IL&FS Transportation Networks Ltd (ITNL), an IL&FS group company, is ready with its ₹3,500-crore infrastructure investment trust (InvIT) but is waiting for the appropriate time to hit the market.

The toll-road builder, which is also looking at raising funds through bonds, is deliberately going slow in bidding of newer projects as financing is becoming more and more difficult in the build-operate-transfer (BOT) sector.

In a conversation with BusinessLine , ITNL Managing Director K Ramchand says the firm has signed a term sheet for selling its stake in a Chinese project. Excerpts:

What is the status of ITNL’s ₹3,500-crore InvIT?

The InvIT is definitely going through. Earlier, there was a more favourable tax dispensation, but now it has become taxable. So there has been a loss of internal rate of return (IRR) due to tax. Secondly, the earlier two InvITs that go listed have also not performed well in the market.

If the two issues had not come up, we probably would have been home and dry.

First, we are trying to sort out the tax problems. We have made some representations and will see how the Finance Ministry responds to that. With all approvals in place, we are ready to launch it. It’s only a question of timing.

You were also looking at raising funds through bonds...

We have raised some funds through bonds, but that has been mainly to refinance our infrastructure projects.

As a project gets commissioned, especially an annuity project, there is no point in continuing with a bank, as the corporate debt market is far more competitive than a bank loan. So we have refinanced a lot of those annuity projects. We are looking at external borrowings rather than domestic borrowings.

Have you received any L1 (lowest bidder) status? What’s your position on Mumbai Trans Harbour Link and Mumbai-Nashik Expressway?

We have been L1 in the Zojila tunnel project (a tunnel connecting Srinagar to Leh-Ladakh region), and we are expecting it to be awarded this month. On the Mumbai Trans Harbour Link, we didn’t win that. Out of the three packages, two have already been awarded. On the expressway, we are waiting. We were qualified in the previous round.

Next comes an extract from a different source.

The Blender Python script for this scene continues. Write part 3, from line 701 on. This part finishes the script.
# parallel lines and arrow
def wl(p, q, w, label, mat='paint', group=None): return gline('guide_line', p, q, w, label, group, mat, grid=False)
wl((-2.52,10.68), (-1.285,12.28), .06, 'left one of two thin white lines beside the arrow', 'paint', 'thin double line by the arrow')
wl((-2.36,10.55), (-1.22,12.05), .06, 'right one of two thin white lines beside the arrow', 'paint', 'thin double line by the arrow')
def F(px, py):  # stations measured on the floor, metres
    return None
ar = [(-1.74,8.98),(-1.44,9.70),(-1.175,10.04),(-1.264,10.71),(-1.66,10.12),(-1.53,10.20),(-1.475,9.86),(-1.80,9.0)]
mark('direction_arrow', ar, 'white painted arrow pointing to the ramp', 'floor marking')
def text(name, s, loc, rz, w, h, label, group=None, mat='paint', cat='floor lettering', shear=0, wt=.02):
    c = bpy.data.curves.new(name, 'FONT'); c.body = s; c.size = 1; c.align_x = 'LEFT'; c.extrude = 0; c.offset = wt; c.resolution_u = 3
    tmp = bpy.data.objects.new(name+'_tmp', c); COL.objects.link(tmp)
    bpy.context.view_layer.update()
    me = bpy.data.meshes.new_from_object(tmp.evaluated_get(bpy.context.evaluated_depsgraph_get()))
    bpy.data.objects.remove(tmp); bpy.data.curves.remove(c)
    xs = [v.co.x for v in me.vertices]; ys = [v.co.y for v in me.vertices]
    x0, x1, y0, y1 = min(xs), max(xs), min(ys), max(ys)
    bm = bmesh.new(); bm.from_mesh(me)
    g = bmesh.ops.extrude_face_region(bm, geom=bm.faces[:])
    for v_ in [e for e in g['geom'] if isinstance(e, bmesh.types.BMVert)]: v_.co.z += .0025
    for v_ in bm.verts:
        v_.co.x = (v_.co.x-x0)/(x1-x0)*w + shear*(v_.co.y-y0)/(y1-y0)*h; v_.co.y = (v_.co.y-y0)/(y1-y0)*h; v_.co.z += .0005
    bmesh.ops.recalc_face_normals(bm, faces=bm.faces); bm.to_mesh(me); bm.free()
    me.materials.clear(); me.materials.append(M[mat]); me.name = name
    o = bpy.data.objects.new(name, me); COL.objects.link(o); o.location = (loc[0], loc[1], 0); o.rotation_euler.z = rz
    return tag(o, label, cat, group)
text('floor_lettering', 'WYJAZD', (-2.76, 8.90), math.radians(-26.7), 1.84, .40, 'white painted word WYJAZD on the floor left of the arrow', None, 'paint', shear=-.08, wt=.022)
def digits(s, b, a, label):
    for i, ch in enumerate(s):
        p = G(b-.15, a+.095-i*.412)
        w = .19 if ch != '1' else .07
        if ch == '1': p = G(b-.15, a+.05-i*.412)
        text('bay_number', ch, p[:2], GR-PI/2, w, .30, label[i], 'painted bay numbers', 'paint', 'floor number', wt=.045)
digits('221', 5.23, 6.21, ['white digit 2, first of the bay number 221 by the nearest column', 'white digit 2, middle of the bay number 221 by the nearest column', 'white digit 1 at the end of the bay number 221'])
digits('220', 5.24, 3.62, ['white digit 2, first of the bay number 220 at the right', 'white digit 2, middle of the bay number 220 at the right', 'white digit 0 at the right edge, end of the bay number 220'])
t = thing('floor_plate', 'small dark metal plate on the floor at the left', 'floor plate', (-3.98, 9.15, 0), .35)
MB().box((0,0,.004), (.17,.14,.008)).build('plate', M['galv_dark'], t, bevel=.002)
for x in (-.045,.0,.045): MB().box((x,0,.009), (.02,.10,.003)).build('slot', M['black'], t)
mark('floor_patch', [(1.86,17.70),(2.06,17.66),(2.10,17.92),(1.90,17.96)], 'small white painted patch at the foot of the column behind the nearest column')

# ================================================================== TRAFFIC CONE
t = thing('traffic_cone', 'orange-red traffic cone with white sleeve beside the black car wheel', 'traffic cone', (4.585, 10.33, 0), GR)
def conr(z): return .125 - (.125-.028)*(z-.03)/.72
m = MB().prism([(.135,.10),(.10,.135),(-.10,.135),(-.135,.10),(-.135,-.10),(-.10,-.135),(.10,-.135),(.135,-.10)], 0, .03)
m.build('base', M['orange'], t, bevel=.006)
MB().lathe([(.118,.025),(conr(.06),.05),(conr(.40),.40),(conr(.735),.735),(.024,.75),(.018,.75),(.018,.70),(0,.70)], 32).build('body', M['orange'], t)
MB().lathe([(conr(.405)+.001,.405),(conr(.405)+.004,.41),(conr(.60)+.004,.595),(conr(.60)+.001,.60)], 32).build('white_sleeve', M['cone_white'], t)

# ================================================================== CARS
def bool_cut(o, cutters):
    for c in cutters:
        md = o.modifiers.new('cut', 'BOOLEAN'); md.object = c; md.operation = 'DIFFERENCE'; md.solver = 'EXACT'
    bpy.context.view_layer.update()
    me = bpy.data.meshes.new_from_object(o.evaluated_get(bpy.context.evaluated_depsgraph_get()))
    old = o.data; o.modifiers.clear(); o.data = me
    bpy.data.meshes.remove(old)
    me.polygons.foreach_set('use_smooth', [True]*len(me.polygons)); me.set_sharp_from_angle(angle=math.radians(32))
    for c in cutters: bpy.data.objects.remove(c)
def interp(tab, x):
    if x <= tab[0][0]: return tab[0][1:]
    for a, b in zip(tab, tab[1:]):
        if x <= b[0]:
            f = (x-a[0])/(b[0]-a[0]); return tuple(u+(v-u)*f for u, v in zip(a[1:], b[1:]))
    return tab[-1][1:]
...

We are deliberately going slow in our bidding. Since the banks have taken a back seat, financing is becoming more and more difficult in the BOT sector. So unless the banking sector revives itself or we are able to find out a different method of financing, we will go slow on bidding.

You were also looking at buying stressed assets...

We will look at stressed assets from the group level rather than ITNL. We had set up a fund with US-based private equity firm Lone Star, which today stands at $500 million. The main focus of the fund is to buy stressed assets. We are not looking at just roads, it can be power, it’s across infrastructure. The momentum is still not built up as far as stressed assets are concerned.

What are your stake sale plans in your global projects?

We are doing work in Vietnam, Ethiopia, Botswana and the US. In China, we own 49 per cent in a toll road project in Chongqing province, and we have a annuity project in Spain. We have signed a binding term sheet for the sale of our stake in the Chinese project. So it is a question of time before we are actually out of that project. We may keep a minority stake. As far as the Spanish assets are concerned, we haven’t seriously looked at divesting it.